Enquanto Chester engatinhava pelo universo musical, o rock americano se transformava em algo novo, ganhando groove e peso através do pioneirismo de bandas como Faith No More e Rage Against the Machine, além de forte influência do rap e do hip-hop. Eventualmente, Chester foi convidado a cantar no Xero, banda californiana que começava a se aventurar nesse novo som, posteriormente chamado de new metal.
Deu certo. A química entre o vocalista e a nova banda foi imediata, e após ver o potencial da aliança entre Chester e Mike Shinoda, o outro vocalista do Xero, o grupo mudou de nome para Linkin Park. Rebatizada e renovada, a banda encontrou um som que, mesmo reverberando no new metal de Korn e Limp Bizkit, destoava dos dois por apostar em letras mais sentimentais --antecipando a geração emo dos anos 2000-- e produção influenciada por timbres eletrônicos.
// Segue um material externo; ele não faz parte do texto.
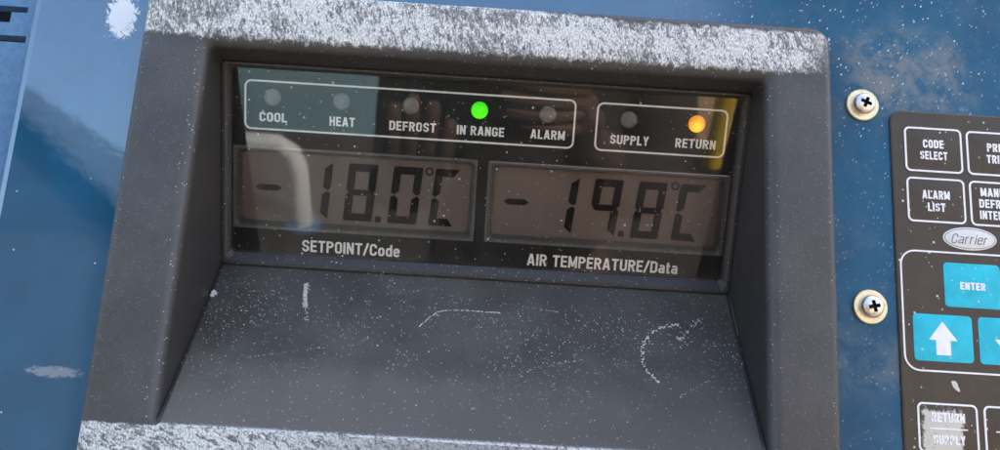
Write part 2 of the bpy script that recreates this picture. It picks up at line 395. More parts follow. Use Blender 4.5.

Tudo isso amarrado em fórmulas e estruturas essencialmente pop, que fizeram o Linkin Park ser rapidamente alçado aos lugares mais altos das paradas comerciais.
Após dois álbuns de muito sucesso, "Hybrid Theory" e "Meteora", o Linkin Park tentou se distanciar do new metal, já decadente, com passeios pelo rock alternativo ("Minutes to Midnight", 2007), pela eletrônica ("A Thousand Suns", 2010) ou até revisitando o passado com nova roupagem ("Living Things", 2012, e "The Hunting Party", 2014).
Enquanto isso, Chester se aventurava por conta própria. Descartou o hip-hop no projeto paralelo Dead By Sunrise, com quem lançou um único álbum, e chegou a integrar o Stone Temple Pilots, uma de suas maiores referências, após a saída conturbada de Scott Weiland em 2013. Weiland morreu pouco depois, de overdose, em dezembro de 2015.
Nos últimos meses, a vida de Chester Bennington parecia turbulenta. A recepção negativa a "Heavy" e a "One More Light" gerou embates diretos do vocalista com fãs decepcionados, e Bennington chegou a ser alvo de objetos jogados pelo público durante performance no festival francês Hellfest, em junho.
Pouco antes, em maio, Chris Cornell --ídolo e amigo pessoal de Bennington-- se matou. Consternado, Chester cantou no funeral de Cornell, onde emprestou a voz à melancolia reflexiva de "Hallelujah", clássico de Leonard Cohen imortalizado por Jeff Buckley. E neste 20 de julho, aniversário de Cornell, seguiu os passos finais do ex-vocalista do Soundgarden, e se matou da mesma maneira.
Se a coincidência foi intencional ou um acaso triste, talvez nunca saibamos ao certo. Talvez nem importe saber. As circunstâncias das mortes de tantos e tantos ídolos do rock variam, mas parecem frequentemente conectadas a um talento comum a Bennington, Cornell, Cobain, Weiland, Cohen e Buckley: a de transformar o peso das próprias existências em alívio para milhões de fãs.